-------- Supplied material --------
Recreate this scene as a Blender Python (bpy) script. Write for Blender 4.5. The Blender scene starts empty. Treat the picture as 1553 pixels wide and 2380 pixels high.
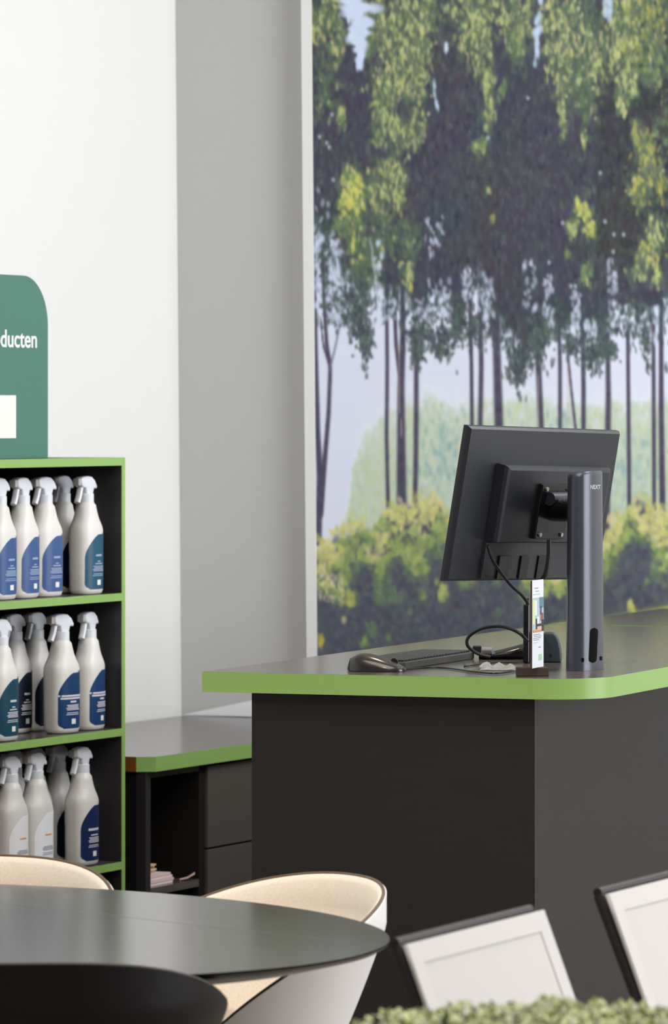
import bpy, bmesh, math, random
import numpy as np
from mathutils import Vector, Matrix
random.seed(7)
C = bpy.context.scene
COL = C.collection
F, CX, HY, H = 11000.0, 776.5, 957.0, 1.55     # focal length in pixels, centre column, horizon row, eye height

# ------------------------------------------------------------------ camera
cam = bpy.data.cameras.new('camera'); camo = bpy.data.objects.new('camera', cam); COL.objects.link(camo)
camo.location = (0, 0, H); camo.rotation_euler = (math.pi/2, 0, 0)
cam.sensor_fit = 'VERTICAL'; cam.sensor_height = 36.0; cam.lens = F*36.0/2380.0
cam.shift_y = -(1190.0-HY)/2380.0
cam.clip_start = 0.1; cam.clip_end = 100
cam.dof.use_dof = True; cam.dof.focus_distance = 9.4; cam.dof.aperture_fstop = 9.5
C.camera = camo

# ------------------------------------------------------------------ light and exposure
w = bpy.data.worlds.new('world'); C.world = w; w.use_nodes = True
w.node_tree.nodes['Background'].inputs[0].default_value = (0.95, 0.97, 1.0, 1)
w.node_tree.nodes['Background'].inputs[1].default_value = 0.22
def area(name, loc, target, sx, sy, power, color, spread=180):
    l = bpy.data.lights.new(name, 'AREA'); l.shape = 'RECTANGLE'; l.size = sx; l.size_y = sy
    l.energy = power; l.color = color; l.spread = math.radians(spread)
    o = bpy.data.objects.new(name, l); COL.objects.link(o); o.location = loc
    o.rotation_euler = (Vector(target)-Vector(loc)).to_track_quat('-Z', 'Y').to_euler()
    return o
area('shopfront_daylight', (6.6, 8.6, 2.05), (-0.6, 11.4, 1.2), 5.0, 3.0, 282, (0.96, 0.975, 1.0))
area('ceiling_fill_light', (0.2, 7.2, 3.4), (0.2, 7.2, 0), 2.4, 2.4, 78, (1.0, 0.94, 0.87))
area('ceiling_fill_light', (0.4, 4.6, 3.4), (0.4, 5.0, 0), 1.6, 1.6, 36, (1.0, 0.96, 0.92))  # unseen fill added overhead to brighten the hedge
area('ceiling_fill_light', (2.0, 10.5, 3.4), (-0.1, 12.0, 0.9), 1.6, 1.6, 98, (0.95, 0.975, 1.0))  # unseen fill added to lift the low cabinet, grey wall and mural
def spot(name, loc, target, power, color, deg, blend=0.6, size=0.05):
    l = bpy.data.lights.new(name, 'SPOT'); l.energy = power; l.color = color; l.spot_size = math.radians(deg)
    l.spot_blend = blend; l.shadow_soft_size = size
    o = bpy.data.objects.new(name, l); COL.objects.link(o); o.location = loc
    o.rotation_euler = (Vector(target)-Vector(loc)).to_track_quat('-Z', 'Y').to_euler()
spot('track_spot_table', (-0.5, 5.6, 3.3), (-0.35, 8.0, 0.7), 190, (1.0, 0.88, 0.76), 42)
spot('track_spot_counter', (0.25, 9.9, 3.3), (0.35, 9.6, 1.0), 60, (1.0, 0.78, 0.52), 50)
C.view_settings.view_transform = 'Standard'; C.view_settings.look = 'None'
C.view_settings.exposure = 0.0; C.view_settings.gamma = 1.0
C.view_settings.use_curve_mapping = False
C.cycles.max_bounces = 8; C.cycles.diffuse_bounces = 5

# ------------------------------------------------------------------ helpers
def s2l(c):
    return tuple((v/255/12.92 if v/255 <= 0.04045 else ((v/255+0.055)/1.055)**2.4) for v in c)
def at(px, d, z): return Vector(((px-CX)/F*d, d, z))
def at_z(px, py, z):
    d = F*(H-z)/(py-HY); return Vector(((px-CX)/F*d, d, z))
MATS = {}
def mat(name, rgb, rough=0.5, spec=0.5, metal=0.0, noise=None, bump=None, clear=0.0, trans=0.0, sheen=0.0, wood=None):
    if name in MATS: return MATS[name]
    m = bpy.data.materials.new(name); m.use_nodes = True; nt = m.node_tree; b = nt.nodes['Principled BSDF']
    c = s2l(rgb); b.inputs['Base Color'].default_value = (*c, 1)
    b.inputs['Roughness'].default_value = rough; b.inputs['Specular IOR Level'].default_value = spec
    b.inputs['Metallic'].default_value = metal; b.inputs['Coat Weight'].default_value = clear
    b.inputs['Transmission Weight'].default_value = trans; b.inputs['Sheen Weight'].default_value = sheen
    tc = nt.nodes.new('ShaderNodeTexCoord'); last = tc.outputs['Object']
    if wood or noise:
        mp = nt.nodes.new('ShaderNodeMapping'); nt.links.new(last, mp.inputs[0])
        mp.inputs['Scale'].default_value = wood['scale'] if wood else (noise[0],)*3
        n = nt.nodes.new('ShaderNodeTexNoise'); n.inputs['Scale'].default_value = 1.0
        n.inputs['Detail'].default_value = 6; n.inputs['Roughness'].default_value = 0.6
        nt.links.new(mp.outputs[0], n.inputs['Vector'])
        amt = wood['amt'] if wood else noise[1]
        r = nt.nodes.new('ShaderNodeValToRGB'); nt.links.new(n.outputs['Fac'], r.inputs[0])
        r.color_ramp.elements[0].position = 0.3; r.color_ramp.elements[1].position = 0.7
        r.color_ramp.elements[0].color = (*[v*(1-amt) for v in c], 1); r.color_ramp.elements[1].color = (*[min(1, v*(1+amt)) for v in c], 1)
        nt.links.new(r.outputs[0], b.inputs['Base Color'])
    if bump:
        n2 = nt.nodes.new('ShaderNodeTexNoise'); n2.inputs['Scale'].default_value = bump[0]; n2.inputs['Detail'].default_value = 4
        nt.links.new(last, n2.inputs['Vector']); bp = nt.nodes.new('ShaderNodeBump')
        bp.inputs['Strength'].default_value = bump[1]; bp.inputs['Distance'].default_value = bump[2] if len(bump) > 2 else 0.002
        nt.links.new(n2.outputs['Fac'], bp.inputs['Height']); nt.links.new(bp.outputs[0], b.inputs['Normal'])
    MATS[name] = m; return m

def empty(name, loc, rz=0.0):
    o = bpy.data.objects.new(name, None); COL.objects.link(o); o.location = loc; o.rotation_euler = (0, 0, rz)
    o.empty_display_size = 0.05; return o
def tag(o, label=None, cat=None, group=None, kind=None):
    if label: o['label'] = label
    if cat: o['category'] = cat
    if group: o['group'] = group
    if kind: o['kind'] = kind
    return o
def link(name, bm, m, parent=None, smooth=False, angle=40):
    bmesh.ops.recalc_face_normals(bm, faces=bm.faces)
    me = bpy.data.meshes.new(name); bm.to_mesh(me); bm.free()
    for mm in (m if isinstance(m, (list, tuple)) else [m]): me.materials.append(mm)
    if smooth:
        me.polygons.foreach_set('use_smooth', [True]*len(me.polygons))
        if angle < 180:
            bm2 = bmesh.new(); bm2.from_mesh(me)
            for e in bm2.edges:
                if len(e.link_faces) == 2 and e.calc_face_angle(0) > math.radians(angle): e.smooth = False
            bm2.to_mesh(me); bm2.free()
    o = bpy.data.objects.new(name, me); COL.objects.link(o)
    if parent: o.parent = parent
    return o
def nb(): return bmesh.new()
def add_box(bm, lo, hi, bev=0.0, seg=2, M=None):
    t = bmesh.new(); bmesh.ops.create_cube(t, size=1)
    for v in t.verts:
        v.co = Vector([lo[i]+(v.co[i]+0.5)*(hi[i]-lo[i]) for i in range(3)])
    if bev: bmesh.ops.bevel(t, geom=t.edges[:], offset=bev, segments=seg, affect='EDGES', profile=0.5)
    if M: t.transform(M)
    me = bpy.data.meshes.new('t'); t.to_mesh(me); t.free(); bm.from_mesh(me); bpy.data.meshes.remove(me)
    return bm
def add_prism(bm, pts, z0, z1, bev=0.0, seg=2, M=None, ring=None):
    """polygon in xy extruded in z"""
    t = bmesh.new(); vs = [t.verts.new((p[0], p[1], z0)) for p in pts]; f = t.faces.new(vs)
    r = bmesh.ops.extrude_face_region(t, geom=[f]); 
    for v in r['geom']:
        if isinstance(v, bmesh.types.BMVert): v.co.z = z1
    bmesh.ops.recalc_face_normals(t, faces=t.faces)
    if bev:
        es = [e for e in t.edges if abs(e.verts[0].co.z-e.verts[1].co.z) < 1e-7]
        bmesh.ops.bevel(t, geom=es, offset=bev, segments=seg, affect='EDGES', profile=0.5)
    if M: t.transform(M)
    me = bpy.data.meshes.new('t'); t.to_mesh(me); t.free(); bm.from_mesh(me); bpy.data.meshes.remove(me)
    return bm
def catmull(P, n=8):
    P = [Vector(p) for p in P]; out = []
    Q = [2*P[0]-P[1]]+P+[2*P[-1]-P[-2]]
    for i in range(1, len(Q)-2):
        a, b, c, d = Q[i-1], Q[i], Q[i+1], Q[i+2]
        for k in range(n):
            t = k/n
            out.append(0.5*((2*b)+(c-a)*t+(2*a-5*b+4*c-d)*t*t+(3*b-a-3*c+d)*t**3))
    out.append(P[-1]); return out
def add_tube(bm, pts, r, seg=10, closed=False, cap=True):
    pts = [Vector(p) for p in pts]; n = len(pts); rings = []
    rr = r if isinstance(r, (list, tuple)) else [r]*n
    up = None
    for i, p in enumerate(pts):
        if closed: t = pts[(i+1) % n]-pts[i-1]
        else: t = pts[min(i+1, n-1)]-pts[max(i-1, 0)]
        t.normalize()
        if up is None:
            a = Vector((0, 0, 1)) if abs(t.z) < 0.9 else Vector((1, 0, 0)); up = (a-t*a.dot(t)).normalized()
        else: up = (up-t*up.dot(t)).normalized()
        s = t.cross(up)
        rings.append([bm.verts.new(p+rr[i]*(math.cos(2*math.pi*k/seg)*up+math.sin(2*math.pi*k/seg)*s)) for k in range(seg)])
    for i in range(n if closed else n-1):
        A, B = rings[i], rings[(i+1) % n]
        for k in range(seg): bm.faces.new((A[k], A[(k+1) % seg], B[(k+1) % seg], B[k]))
    if cap and not closed:
        bm.faces.new(rings[0]); bm.faces.new(rings[-1])
    return bm
def add_loft(bm, rings, cap=True):
    R = [[bm.verts.new(p) for p in ring] for ring in rings]; n = len(R[0])
    for A, B in zip(R, R[1:]):
        for k in range(n): bm.faces.new((A[k], A[(k+1) % n], B[(k+1) % n], B[k]))
    if cap: bm.faces.new(R[0]); bm.faces.new(R[-1])
    return bm
def sring(a, b, e, z, n=32, cx=0, cy=0):
    out = []
    for k in range(n):
        t = 2*math.pi*k/n; c, s = math.cos(t), math.sin(t)
        out.append((cx+a*math.copysign(abs(c)**(2/e), c), cy+b*math.copysign(abs(s)**(2/e), s), z))
    return out
def text_bm(body, size, depth=0.0008, align='RIGHT'):
    cu = bpy.data.curves.new('t', 'FONT'); cu.body = body; cu.size = size; cu.extrude = depth/2; cu.align_x = align
    cu.offset = size*0.012
    o = bpy.data.objects.new('t', cu); COL.objects.link(o)
    bpy.context.view_layer.update()
    me = bpy.data.meshes.new_from_object(o.evaluated_get(bpy.context.evaluated_depsgraph_get()))
    bm = bmesh.new(); bm.from_mesh(me); bpy.data.meshes.remove(me)
    bpy.data.objects.remove(o); bpy.data.curves.remove(cu); return bm
def copy_tree(o, parent=None):
    c = o.copy(); COL.objects.link(c); c.parent = parent
    for ch in [x for x in o.children]: copy_tree(ch, c)
    return c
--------
**Exercise details:** Each line above that holds the string "scene" should be copied and shown.

**The response:**
Recreate this scene as a Blender Python (bpy) script. Write for Blender 4.5. The Blender scene starts empty. Treat the picture as 1553 pixels wide and 2380 pixels high.
C = bpy.context.scene